>> begin
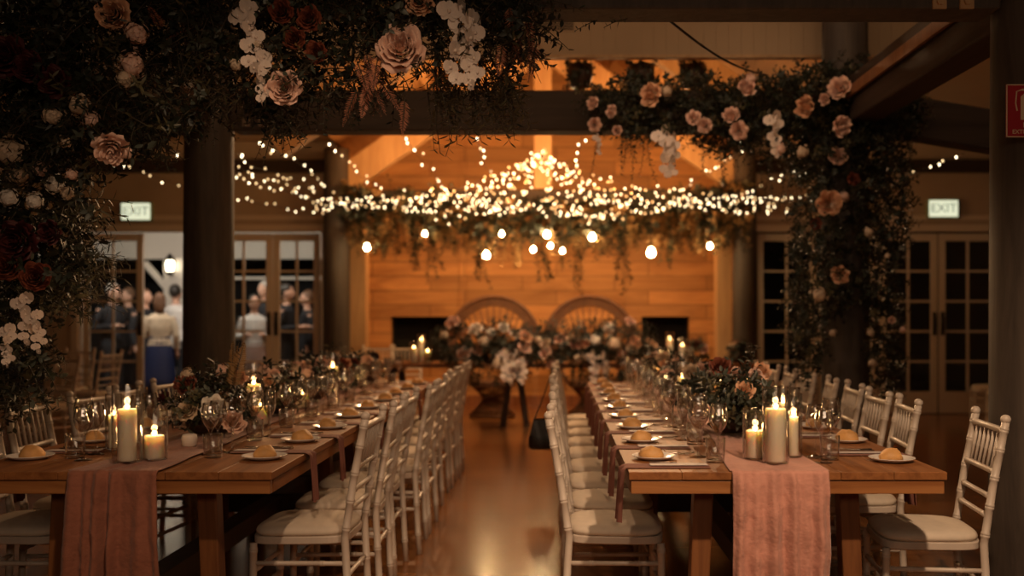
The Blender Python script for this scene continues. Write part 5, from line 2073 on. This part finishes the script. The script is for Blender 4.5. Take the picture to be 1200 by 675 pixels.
vc = P(636, 28, CEIL_END)
vt = thing('wall_vent', 'slatted air vent high on the boarded wall above the second beam', 'vent', (vc.x, CEIL_END, vc.z))
mb = MB()
mb.box2((-.24, -.014, -.06), (.24, -.001, -.05)); mb.box2((-.24, -.014, .05), (.24, -.001, .06)); mb.box2((-.24, -.014, -.05), (-.23, -.001, .05)); mb.box2((.23, -.014, -.05), (.24, -.001, .05))
mb.build('frame', M['ceiling'], vt, smooth=False)
for k in range(5):
    mb = MB()
    z = -.04 + .08 * k / 4
    mb.bar((-.229, -.008, z), (.229, -.008, z), .012, .004, up=Vector((0, .6, .8)))
    mb.build('slat', M['old_timber'], vt, smooth=False)
mb = MB()
a, b = P(772, 14, F1 + .12), P(897, 88, F2 - .35)
pts = [a.lerp(b, k / 12) - Vector((0, 0, .05 * sin(pi * k / 12))) for k in range(13)]
o = mb.tube(pts, .006, 6)
tag(mb.build('hanging_cable', M['cable']), 'thin dark cable strung diagonally below the ceiling between the two beams', 'cable')

# handbag on the aisle chair
bt = thing('handbag', 'small black handbag hanging by its strap from an aisle-side chair of the right-hand table', 'handbag', (0, 0, 0))
by = CY[6] - .1
bx = .215 - .262 + .02 - .085
mb = MB()
vs = []
for (z, hw, hd) in ((.355, .070, .030), (.375, .088, .042), (.44, .085, .038), (.53, .062, .022), (.575, .050, .014)):
    for (sx_, sy_) in ((-1, -.6), (-.6, -1), (.6, -1), (1, -.6), (1, .6), (.6, 1), (-.6, 1), (-1, .6)):
        vs.append((bx + hw * sx_, by + hd * sy_, z))
fs = []
for j in range(4):
    for i in range(8):
        fs.append((j * 8 + i, j * 8 + (i + 1) % 8, (j + 1) * 8 + (i + 1) % 8, (j + 1) * 8 + i))
fs.append(tuple(reversed(range(8))))
fs.append(tuple(range(32, 40)))
mb.add(vs, fs)
bb = mb.build('bag_body', M['black'], bt)
mb = MB()
mb.add([(bx - .052, by - .024, .565), (bx + .052, by - .024, .565), (bx + .072, by - .042, .46), (bx, by - .043, .435), (bx - .072, by - .042, .46),
        (bx - .050, by - .012, .578), (bx + .050, by - .012, .578)], [(0, 1, 2, 3, 4), (5, 6, 1, 0)])
mb.build('flap', M['black'], bb, smooth=False)
mb = MB()
mb.tube([(bx - .045, by, .57), (bx + .03, by, .76), (bx + .085, by - .02, .935), (bx + .125, by, .935), (bx + .10, by, .78), (bx + .045, by, .57)], .005, 6)
mb.build('strap', M['black'], bt)

# porch lantern
lt = thing('wall_lantern', 'black carriage lantern glowing on the white porch post outside the left doorway', 'lantern', P(199, 312, 16.76))
mb = MB()
mb.lathe([(0, -.15), (.05, -.14), (.075, -.10), (.075, -.09), (0, -.09)], 6)
mb.lathe([(.085, .10), (.10, .11), (.03, .19), (.012, .22), (0, .22)], 6)
for k in range(6):
    a = 2 * pi * k / 6
    mb.tube([(.075 * cos(a), .075 * sin(a), -.10), (.09 * cos(a), .09 * sin(a), .105)], .006, 4)
mb.box2((-.02, .06, -.02), (.02, .10, .06))
mb.build('lantern_cage', M['iron'], lt)
mb = MB()
mb.lathe([(0, -.085), (.055, -.08), (.066, .06), (.05, .095), (0, .098)], 12)
mb.build('lantern_glow', M['lantern_glow'], lt)

# ------------------------------------------------------------------ guests on the porch
def loft(mb, rings, n=14):
    """rings: (cx, cy, z, rx, ry)"""
    vs, fs = [], []
    for (cx, cy_, z, rx, ry) in rings:
        for i in range(n):
            a = 2 * pi * i / n
            vs.append((cx + rx * cos(a), cy_ + ry * sin(a), z))
    m = len(rings)
    for j in range(m - 1):
        for i in range(n):
            i2 = (i + 1) % n
            fs.append((j * n + i, j * n + i2, (j + 1) * n + i2, (j + 1) * n + i))
    fs.append(tuple(reversed(range(n))))
    fs.append(tuple((m - 1) * n + i for i in range(n)))
    mb.add(vs, fs)


def remesh(o, vox):
    r = o.modifiers.new('surface', 'REMESH')
    r.mode = 'VOXEL'
    r.voxel_size = vox
    r.use_smooth_shade = True
    s = o.modifiers.new('smooth', 'SMOOTH')
    s.iterations = 3


def person(px, d, rz, h, label, hair, hairlen, top, bottom, top_words, arms='bent', shawl=False):
    k = h / 1.75
    t = thing('person', label, 'person', (P(px, 0, d).x, d, 0), rz, 'guests on the porch')
    body = MB()
    fem = bottom in ('dress', 'skirt')
    sw = .185 if fem else .215
    # torso, neck, head (facing -y)
    loft(body, [(0, 0, .86, .155, .105), (0, 0, .95, .165, .115), (0, 0, 1.08, .135, .10), (0, 0, 1.25, .165, .115), (0, .005, 1.38, sw - .02, .10), (0, .01, 1.45, .11, .075), (0, .0, 1.50, .055, .055), (0, -.005, 1.56, .052, .055)])
    body.ball((0, -.01, 1.655), .108, 16, 12, (.76, .90, 1.10))
    body.ball((0, -.045, 1.60), .06, 10, 8, (.9, .9, .9))
    body.ball((0, -.115, 1.640), .020, 8, 6, (.7, 1.0, 1.3))       # nose
    body.ball((0, -.098, 1.592), .020, 8, 5, (1.2, .6, .6))        # mouth
    for s in (-1, 1):
        body.ball((s * .083, .0, 1.645), .026, 8, 6, (.45, .8, 1.2))    # ears
        body.ball((s * .035, -.092, 1.668), .015, 8, 6, (1.2, .6, .8))
        hipx = s * .085
        body.tube([(hipx, 0, .90), (hipx, -.01, .70), (s * .09, -.015, .48), (s * .09, .0, .28), (s * .09, .01, .08)], [.095, .085, .058, .052, .038], 10)
        body.tube([(s * .09, .03, .045), (s * .095, -.06, .04), (s * .10, -.15, .03)], [.042, .042, .030], 8)
        sh = Vector((s * sw, .01, 1.40))
        if arms == 'bent' or (arms == 'one' and s > 0):
            el, wr = Vector((s * (sw + .07), .05, 1.12)), Vector((s * (sw - .06), -.22, 1.15))
        else:
            el, wr = Vector((s * (sw + .06), .03, 1.12)), Vector((s * (sw + .07), -.05, .88))
        body.tube([sh, sh.lerp(el, .5), el, el.lerp(wr, .5), wr], [.055, .048, .040, .036, .026], 9)
        hd = (wr - el).normalized()
        sidev = hd.cross(Vector((0, 0, 1))).normalized() if abs(hd.z) < .9 else Vector((0, 1, 0))
        palm = wr + hd * .05
        body.tube([wr, palm, wr + hd * .09], [.026, .036, .032], 8)
        for q, fl in enumerate((.070, .082, .078, .060)):
            b0 = wr + hd * .085 + sidev * (.027 - .018 * q)
            m1 = b0 + hd * fl * .5 + Vector((0, -.012, 0))
            body.tube([b0, m1, m1 + hd * fl * .35 + Vector((0, -.02, -.015))], [.0095, .009, .007], 6)
        tb = wr + hd * .03 + sidev * .03
        body.tube([tb, tb + sidev * .025 + hd * .02, tb + sidev * .03 + hd * .05], [.012, .011, .008], 6)
    o = body.build('body', M['skin'], t)
    o.scale = (k, k, k)
    remesh(o, .010)
    # clothing
    cl = MB()
    z0 = .80 if bottom == 'trousers' else .98
    rings = [(0, 0, 1.475, .085, .075), (0, .01, 1.445, .135, .092), (0, .005, 1.385, sw + .012, .122), (0, 0, 1.25, .188, .138), (0, 0, 1.08, .160, .122), (0, 0, .95, .188, .138), (0, 0, z0, .192, .142)]
    loft(cl, list(reversed(rings)))
    for s in (-1, 1):
        sh = Vector((s * sw, .01, 1.40))
        if arms == 'bent' or (arms == 'one' and s > 0):
            el, wr = Vector((s * (sw + .07), .05, 1.12)), Vector((s * (sw - .06), -.22, 1.15))
        else:
            el, wr = Vector((s * (sw + .06), .03, 1.12)), Vector((s * (sw + .07), -.05, .88))
        wr2 = el.lerp(wr, .9)
        if top_words != 'sleeveless':
            cl.tube([sh + Vector((-s * .03, 0, .01)), sh.lerp(el, .5), el, wr2], [.072, .064, .056, .044], 10)
    o = cl.build('jacket' if top is M['suit'] else ('shawl' if shawl else 'shirt'), top, t)
    o.scale = (k, k, k)
    remesh(o, .012)
    lo = MB()
    if bottom == 'trousers':
        for s in (-1, 1):
            lo.tube([(s * .08, 0, .98), (s * .09, 0, .86), (s * .095, -.012, .50), (s * .095, .0, .10)], [.10, .112, .080, .070], 12)
        o = lo.build('trousers', M['suit'], t)
    else:
        loft(lo, [(0, .02, .16, .27, .23), (0, .01, .45, .25, .21), (0, 0, .75, .215, .17), (0, 0, .95, .190, .142), (0, 0, 1.06, .160, .122), (0, 0, 1.16, .17, .125)])
        o = lo.build('dress' if bottom == 'dress' else 'skirt', M['navy'] if bottom == 'dress' else M['pink_cloth'], t)
    o.scale = (k, k, k)
    if bottom == 'trousers':
        remesh(o, .014)
    hb = MB()
    hb.ball((0, .018, 1.685), .112, 14, 10, (.82, .92, 1.02), wob=.12, seed=int(px))
    if hairlen == 'bun':
        hb.ball((0, .11, 1.73), .055, 10, 8)
    elif hairlen == 'long':
        hb.ball((0, .065, 1.60), .11, 12, 9, (.85, .55, 1.25), wob=.2, seed=3)
    hb.v = [(x, (y if y > -.075 or z > 1.735 else -.075 + (y + .075) * .1), z) for (x, y, z) in hb.v]
    o = hb.build('hair', hair, t)
    o.scale = (k, k, k)
    return t


person(133, 15.0, radians(60), 1.76, 'grey-haired person in dark suit talking behind the glazed left door', M['hair_grey'], 'short', M['suit'], 'trousers', 'sleeves', 'bent')
person(150, 15.75, radians(-40), 1.72, 'brown-haired person in dark jacket half hidden by the left door stile', M['hair_brown'], 'short', M['suit'], 'trousers', 'sleeves', 'down')
person(170, 15.05, radians(75), 1.68, 'person in dark suit facing right in the open doorway', M['hair_brown'], 'short', M['suit'], 'trousers', 'sleeves', 'one')
person(187, 14.25, radians(200), 1.60, 'person in navy dress and cream shawl standing in the open doorway', M['hair_brown'], 'long', M['cream_cloth'], 'dress', 'sleeves', 'one', True)
person(206, 15.6, radians(170), 1.76, 'dark-haired person in white shirt behind the navy dress', M['hair_dark'], 'short', M['white_shirt'], 'trousers', 'sleeves', 'down')
person(298, 14.2, radians(20), 1.58, 'person in white lace top and dusty pink skirt behind the glass doors', M['hair_dark'], 'bun', M['white_shirt'], 'skirt', 'sleeves', 'bent')
person(310, 15.2, radians(-30), 1.80, 'white-haired tall person in dark suit behind the glass doors', M['hair_grey'], 'short', M['suit'], 'trousers', 'sleeves', 'down')
person(336, 14.5, radians(90), 1.74, 'dark-haired person in dark suit right of the glass door handles', M['hair_dark'], 'short', M['suit'], 'trousers', 'sleeves', 'bent')
person(360, 15.1, radians(-70), 1.66, 'person in dark clothes at the right edge of the left glass doors', M['hair_brown'], 'short', M['suit'], 'trousers', 'sleeves', 'down')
>> end
EXERCISE REQUIREMENTS: Take the material above from its first line through the line holding "tag(mb.build('hanging_cable', M['cable']), 'thin" and set it down exactly, without the pictures.

REPLY TO THE EXERCISE:
The Blender Python script for this scene continues. Write part 5, from line 2073 on. This part finishes the script. The script is for Blender 4.5. Take the picture to be 1200 by 675 pixels.
vc = P(636, 28, CEIL_END)
vt = thing('wall_vent', 'slatted air vent high on the boarded wall above the second beam', 'vent', (vc.x, CEIL_END, vc.z))
mb = MB()
mb.box2((-.24, -.014, -.06), (.24, -.001, -.05)); mb.box2((-.24, -.014, .05), (.24, -.001, .06)); mb.box2((-.24, -.014, -.05), (-.23, -.001, .05)); mb.box2((.23, -.014, -.05), (.24, -.001, .05))
mb.build('frame', M['ceiling'], vt, smooth=False)
for k in range(5):
    mb = MB()
    z = -.04 + .08 * k / 4
    mb.bar((-.229, -.008, z), (.229, -.008, z), .012, .004, up=Vector((0, .6, .8)))
    mb.build('slat', M['old_timber'], vt, smooth=False)
mb = MB()
a, b = P(772, 14, F1 + .12), P(897, 88, F2 - .35)
pts = [a.lerp(b, k / 12) - Vector((0, 0, .05 * sin(pi * k / 12))) for k in range(13)]
o = mb.tube(pts, .006, 6)
tag(mb.build('hanging_cable', M['cable']), 'thin dark cable strung diagonally below the ceiling between the two beams', 'cable')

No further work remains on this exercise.